This article is taken from the August-September 2025 issue of The Critic. To get the full magazine why not subscribe? Right now we’re offering five issues for just £25.
It is never a hardship, indeed it is our bounden duty, to recall the bitter wisdom of Auberon Waugh. How we could do with his waspish tongue today and watch the grabbers at life’s table tremble. The peer of the realm, for instance, who committed a sexual indiscretion that landed him in the soup: “From now on,” wrote Waugh, “let us call him ‘Lord Disgusting’.”
Future historians, he wrote, would look back at post-war British life and wonder why the middle class held such a morbid death wish. He might have been thinking of Radio 4, the natural habitat of small-c conservative, small-c concerned listeners, who can never quite clear the hurdle of moral purity designed by the people who make programmes on their behalf.
Take Crossing the Line, for instance, which offered a profile of Louise Lancaster that came within nodding distance of an apologia. Mrs Lancaster was sent down for four years, reduced on appeal to three, for … well, for being a persistent nuisance. If there was an ecological protest within 100 miles of her Cambridge home, this climate change activist found it.
“She cares very much,” said her ex-husband, Tim, as contributors explained the 50 “actions” his wife had attended. No wonder their marriage fell apart. Rather like the 83-year-old lady vicar carted away from the Palestinian march in London, Louise Lancaster is on the side of the angels.
Originally a teacher from Grantchester, where Rupert Brooke noted the time of day on the village clock, she wears a cloak of unimpeachable virtue that is not necessarily visible to all.
Yet Radio 4 cleared the decks for the reporter-narrator, Patrick Steel, who has spent a few years on her case. He investigated how this symbol of “Middle England” had, in the words of the judge who sentenced her and others, “crossed the line from concerned campaigner to fanatic”.
Friends rallied round. “She’s always thinking of other people,” said one — though not perhaps the tens of thousands of people whose journey to work was disrupted by the protest on the M25, as the activists shinned up gantries to tell them where they were all going wrong.

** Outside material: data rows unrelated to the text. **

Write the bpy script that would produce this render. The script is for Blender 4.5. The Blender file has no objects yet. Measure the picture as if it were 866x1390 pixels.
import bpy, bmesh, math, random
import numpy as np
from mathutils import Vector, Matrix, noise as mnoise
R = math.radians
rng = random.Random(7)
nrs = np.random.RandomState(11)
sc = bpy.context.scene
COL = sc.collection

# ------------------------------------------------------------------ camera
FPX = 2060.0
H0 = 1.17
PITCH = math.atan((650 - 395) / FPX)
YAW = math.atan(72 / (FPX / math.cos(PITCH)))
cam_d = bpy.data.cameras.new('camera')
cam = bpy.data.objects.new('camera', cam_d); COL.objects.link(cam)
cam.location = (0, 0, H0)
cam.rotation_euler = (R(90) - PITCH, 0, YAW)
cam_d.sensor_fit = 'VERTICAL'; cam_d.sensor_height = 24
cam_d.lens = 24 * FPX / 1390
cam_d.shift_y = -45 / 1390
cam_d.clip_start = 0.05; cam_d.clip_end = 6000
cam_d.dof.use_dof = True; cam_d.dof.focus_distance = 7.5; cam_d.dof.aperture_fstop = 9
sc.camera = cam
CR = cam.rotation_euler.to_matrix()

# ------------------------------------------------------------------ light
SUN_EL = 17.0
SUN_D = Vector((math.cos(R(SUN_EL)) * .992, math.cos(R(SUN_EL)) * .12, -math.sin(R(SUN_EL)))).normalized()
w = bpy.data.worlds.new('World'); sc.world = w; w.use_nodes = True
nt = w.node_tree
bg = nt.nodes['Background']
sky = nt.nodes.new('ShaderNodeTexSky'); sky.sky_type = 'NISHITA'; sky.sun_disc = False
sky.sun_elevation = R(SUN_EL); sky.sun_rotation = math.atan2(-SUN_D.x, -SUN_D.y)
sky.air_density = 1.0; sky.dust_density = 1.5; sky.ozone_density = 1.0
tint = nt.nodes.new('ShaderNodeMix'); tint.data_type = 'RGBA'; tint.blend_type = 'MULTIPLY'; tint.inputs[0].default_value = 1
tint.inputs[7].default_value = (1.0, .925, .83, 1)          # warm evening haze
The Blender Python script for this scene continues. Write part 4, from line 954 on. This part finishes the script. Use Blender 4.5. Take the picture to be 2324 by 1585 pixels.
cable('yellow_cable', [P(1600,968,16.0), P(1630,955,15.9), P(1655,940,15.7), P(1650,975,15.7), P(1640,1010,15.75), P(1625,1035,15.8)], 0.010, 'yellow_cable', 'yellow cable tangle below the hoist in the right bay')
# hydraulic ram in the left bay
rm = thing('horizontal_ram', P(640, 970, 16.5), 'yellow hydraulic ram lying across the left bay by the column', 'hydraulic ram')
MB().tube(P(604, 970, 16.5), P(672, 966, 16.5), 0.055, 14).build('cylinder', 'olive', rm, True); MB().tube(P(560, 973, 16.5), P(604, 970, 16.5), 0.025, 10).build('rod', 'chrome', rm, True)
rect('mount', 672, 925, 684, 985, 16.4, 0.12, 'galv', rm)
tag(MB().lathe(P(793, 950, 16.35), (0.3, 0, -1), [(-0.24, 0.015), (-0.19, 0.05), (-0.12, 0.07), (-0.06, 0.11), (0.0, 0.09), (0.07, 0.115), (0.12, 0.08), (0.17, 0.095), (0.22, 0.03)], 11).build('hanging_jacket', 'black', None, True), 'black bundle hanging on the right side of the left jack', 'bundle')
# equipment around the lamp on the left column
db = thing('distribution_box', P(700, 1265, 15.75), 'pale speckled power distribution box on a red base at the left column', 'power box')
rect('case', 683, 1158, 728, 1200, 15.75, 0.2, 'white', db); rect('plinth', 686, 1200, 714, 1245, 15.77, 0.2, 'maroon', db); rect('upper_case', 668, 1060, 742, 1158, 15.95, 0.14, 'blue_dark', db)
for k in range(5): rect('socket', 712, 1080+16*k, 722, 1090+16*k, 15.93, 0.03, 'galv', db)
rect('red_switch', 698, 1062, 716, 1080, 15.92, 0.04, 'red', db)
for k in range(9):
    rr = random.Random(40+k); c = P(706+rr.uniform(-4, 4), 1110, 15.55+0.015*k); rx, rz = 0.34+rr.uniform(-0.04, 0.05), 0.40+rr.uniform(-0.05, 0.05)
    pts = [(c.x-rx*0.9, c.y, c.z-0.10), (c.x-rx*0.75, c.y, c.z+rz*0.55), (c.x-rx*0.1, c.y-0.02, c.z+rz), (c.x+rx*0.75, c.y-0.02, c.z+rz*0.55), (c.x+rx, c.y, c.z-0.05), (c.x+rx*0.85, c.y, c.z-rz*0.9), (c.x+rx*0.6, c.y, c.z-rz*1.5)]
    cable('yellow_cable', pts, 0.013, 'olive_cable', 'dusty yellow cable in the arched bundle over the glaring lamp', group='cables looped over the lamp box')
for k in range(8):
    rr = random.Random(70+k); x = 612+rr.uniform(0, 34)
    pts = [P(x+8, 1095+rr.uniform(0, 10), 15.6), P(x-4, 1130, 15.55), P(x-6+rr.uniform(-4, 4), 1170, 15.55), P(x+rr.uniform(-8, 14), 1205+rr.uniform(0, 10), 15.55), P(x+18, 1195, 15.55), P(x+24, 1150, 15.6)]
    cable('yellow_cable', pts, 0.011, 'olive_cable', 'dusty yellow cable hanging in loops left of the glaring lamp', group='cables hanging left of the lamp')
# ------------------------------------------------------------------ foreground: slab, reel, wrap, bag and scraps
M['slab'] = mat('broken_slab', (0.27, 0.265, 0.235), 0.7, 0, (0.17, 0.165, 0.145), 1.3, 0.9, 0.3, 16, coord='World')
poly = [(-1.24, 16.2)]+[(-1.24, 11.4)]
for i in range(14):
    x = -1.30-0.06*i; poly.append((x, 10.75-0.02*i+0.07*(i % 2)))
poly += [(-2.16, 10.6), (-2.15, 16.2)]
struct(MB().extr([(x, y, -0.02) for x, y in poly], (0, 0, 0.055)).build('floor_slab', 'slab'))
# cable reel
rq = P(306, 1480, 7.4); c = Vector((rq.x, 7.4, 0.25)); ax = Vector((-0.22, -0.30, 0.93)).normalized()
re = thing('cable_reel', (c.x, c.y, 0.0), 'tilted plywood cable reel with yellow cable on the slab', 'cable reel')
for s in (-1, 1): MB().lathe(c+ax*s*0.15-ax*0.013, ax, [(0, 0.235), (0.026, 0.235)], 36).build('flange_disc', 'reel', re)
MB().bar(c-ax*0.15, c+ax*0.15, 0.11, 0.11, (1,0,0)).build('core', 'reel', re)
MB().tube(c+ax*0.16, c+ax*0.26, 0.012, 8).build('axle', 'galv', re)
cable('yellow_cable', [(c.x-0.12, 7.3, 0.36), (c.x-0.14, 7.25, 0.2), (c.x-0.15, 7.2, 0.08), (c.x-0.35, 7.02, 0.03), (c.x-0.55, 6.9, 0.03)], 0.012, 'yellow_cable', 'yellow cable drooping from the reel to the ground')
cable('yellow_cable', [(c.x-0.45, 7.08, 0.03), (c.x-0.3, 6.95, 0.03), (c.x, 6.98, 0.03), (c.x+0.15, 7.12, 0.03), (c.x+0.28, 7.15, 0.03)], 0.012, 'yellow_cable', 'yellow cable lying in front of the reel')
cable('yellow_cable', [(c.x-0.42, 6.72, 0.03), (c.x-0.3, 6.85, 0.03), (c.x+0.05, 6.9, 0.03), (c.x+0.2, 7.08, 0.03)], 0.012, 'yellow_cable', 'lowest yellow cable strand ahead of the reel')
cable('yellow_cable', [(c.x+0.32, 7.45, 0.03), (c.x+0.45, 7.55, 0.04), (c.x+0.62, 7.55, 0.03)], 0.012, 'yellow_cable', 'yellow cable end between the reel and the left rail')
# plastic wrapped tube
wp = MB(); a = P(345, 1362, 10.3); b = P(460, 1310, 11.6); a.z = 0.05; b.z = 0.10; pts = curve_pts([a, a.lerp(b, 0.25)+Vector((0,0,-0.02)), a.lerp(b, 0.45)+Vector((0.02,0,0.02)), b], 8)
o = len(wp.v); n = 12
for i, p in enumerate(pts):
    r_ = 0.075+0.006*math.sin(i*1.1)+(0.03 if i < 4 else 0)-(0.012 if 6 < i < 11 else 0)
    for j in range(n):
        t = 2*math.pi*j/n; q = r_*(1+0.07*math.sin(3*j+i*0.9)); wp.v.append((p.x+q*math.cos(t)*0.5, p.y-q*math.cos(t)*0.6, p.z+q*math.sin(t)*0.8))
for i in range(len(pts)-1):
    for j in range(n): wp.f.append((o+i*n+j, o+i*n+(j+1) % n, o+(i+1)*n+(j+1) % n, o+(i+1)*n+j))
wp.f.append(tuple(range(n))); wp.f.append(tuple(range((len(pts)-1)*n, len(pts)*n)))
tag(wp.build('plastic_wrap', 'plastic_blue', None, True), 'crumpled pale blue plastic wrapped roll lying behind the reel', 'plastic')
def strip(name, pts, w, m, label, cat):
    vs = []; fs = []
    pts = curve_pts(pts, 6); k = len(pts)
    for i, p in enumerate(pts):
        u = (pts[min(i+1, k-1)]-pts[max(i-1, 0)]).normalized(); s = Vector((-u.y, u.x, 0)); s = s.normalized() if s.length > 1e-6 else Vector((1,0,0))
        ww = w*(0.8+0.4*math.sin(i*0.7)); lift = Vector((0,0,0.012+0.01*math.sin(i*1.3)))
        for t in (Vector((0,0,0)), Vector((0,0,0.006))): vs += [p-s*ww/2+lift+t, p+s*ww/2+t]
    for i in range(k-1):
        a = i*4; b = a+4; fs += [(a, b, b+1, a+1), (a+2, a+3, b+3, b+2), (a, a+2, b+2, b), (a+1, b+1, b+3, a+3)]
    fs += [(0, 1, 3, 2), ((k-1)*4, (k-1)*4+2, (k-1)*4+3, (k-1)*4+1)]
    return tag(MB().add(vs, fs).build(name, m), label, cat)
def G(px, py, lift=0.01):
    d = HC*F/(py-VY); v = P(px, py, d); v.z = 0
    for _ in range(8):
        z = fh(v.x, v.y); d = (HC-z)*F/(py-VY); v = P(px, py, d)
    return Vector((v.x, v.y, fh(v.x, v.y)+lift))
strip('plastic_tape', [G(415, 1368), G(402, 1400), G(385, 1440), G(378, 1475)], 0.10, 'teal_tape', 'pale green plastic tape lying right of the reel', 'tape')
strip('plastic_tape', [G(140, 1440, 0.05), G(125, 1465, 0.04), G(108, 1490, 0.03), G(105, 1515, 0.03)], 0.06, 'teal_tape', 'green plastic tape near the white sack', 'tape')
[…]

Like a tribute band, they rolled out the old hits with every breath. “Fighting injustice!” “Compassionate resistance!” Steel revealed Lancaster had got a tattoo of an egg-timer on her neck, “a marker of grit and determination”. That’s certainly something to talk about at those Christmas parties in Grantchester, where, a neighbour confirmed, “she would always bring a pudding”.

She had been arrested more than 20 times before the judge decided she had entertained us long enough. So off she toddled, a prisoner of conscience, “so positive, so sincere”, in the words of a friend who waved a tear-stained hankie.
But surely that “sincerity” — a human quality used by sympathisers to justify anything — is a big part of the problem. One thought of Tom Stoppard’s line about having the courage to lack convictions.
The only dissenting voice, and a mild one at that, belonged to her father, who imagined wistfully that his daughter “might be a chess prodigy”.
The all-purpose activist is the kind of person Radio 4 producers have in mind when they commission people like Steel to make programmes. Well-meaning, compassionate, kind. Some are. Some are not. We are all familiar with liberals whose tolerance is fraudulent.
It’s difficult to see the programme-makers offering a shoulder for supporters of Lucy Connolly to cry on. Whatever one thinks of the response to the Southport murders, and there are arguments on both sides, Connolly’s 31-month sentence is not the kind of thing that concerns folk in Broadcasting House.
In his presentation of Carpenter’s story, Steel referred disobligingly to the Daily Mail and the Sun, which had spelled out the financial consequences of Just Stop Oil’s M25 protest. It was a reasonable point to raise. Those activists were not big-hearted protesters to the motorists trying to go about their daily business. They were bullies.
Time and again Radio 4 flatters the Lancasters of this world and patronises the Connollys. As Andrew Marr has said, the bias within the BBC is covert. It’s a matter of tone, an assumption of shared attitudes. Crossing the Line made his point rather well.
On Radio 3, meanwhile, the in-house ads grow like topsy: about three an hour, on any given day. The afternoon concert slot carried several plugs for the UEFA European women’s football championship, full of breathless press box clichés.
Turn it round. Try to imagine a taster for a recital at Wigmore Hall thrust into coverage of a sporting event on Five Live. Radio 3 is being transformed in a manner that bewilders regular listeners, and Sam Jackson, the controller, could not be happier. That “Wimbledon Prom” can only be a season or two away.